The International Film Festival is still ''la grande dame'' of movie fests

By Jessica Shaw
Updated May 09, 1997 at 04:00 AM EDT

Every burg from Sundance to Venice to Toronto has tried to copy its act, but the Cannes International Film Festival, which opens May 7, is still la grande dame of movie fests, and this year it celebrates its 50th anniversary. So what’s the pre-buzz for this golden edition of Hollywood a la Croisette?

· Copping Out A number of Cannes-doers are wondering what happened to Copland, Miramax’s much-hyped film starring Sylvester Stallone, Robert De Niro, and Harvey Keitel. The gritty drama, which was supposed to follow in the illustrious indie tradition of Pulp Fiction and Trainspotting, had been a strong contender for the Palme d’Or. But surprisingly Miramax didn’t enter Copland in the festival. ”It was completely accepted into competition,” says a studio spokeswoman, ”but the score wasn’t finished, and we just were not going to make it on time.”

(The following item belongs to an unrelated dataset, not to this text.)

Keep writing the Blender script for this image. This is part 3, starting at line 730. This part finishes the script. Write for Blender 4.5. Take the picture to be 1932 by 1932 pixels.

· Brave New World Among the first-time directors who will premiere their work at Cannes are Gary Oldman (who will present Nil by Mouth, an autobiographical drama he wrote and directed about a man growing up in working-class London) and Johnny Depp (who will unveil The Brave, about an unemployed father who agrees to star in a snuff film). Depp’s directorial debut gets extra credit for starring Marlon Brando, who agreed to play a morbid filmmaker as a favor to his Don Juan DeMarco costar.

· The Berlitz Award To celebrate the European premiere of Beavis and Butt-head Do America, MTV will throw a festival bash May 10. And if you think the dysfunctional duo seems a little out of place at such a swank industry conclave, consider the film’s new Euro tag line, which will be emblazoned on a billboard in Cannes: ”Heh-heh, you said, Oui oui.”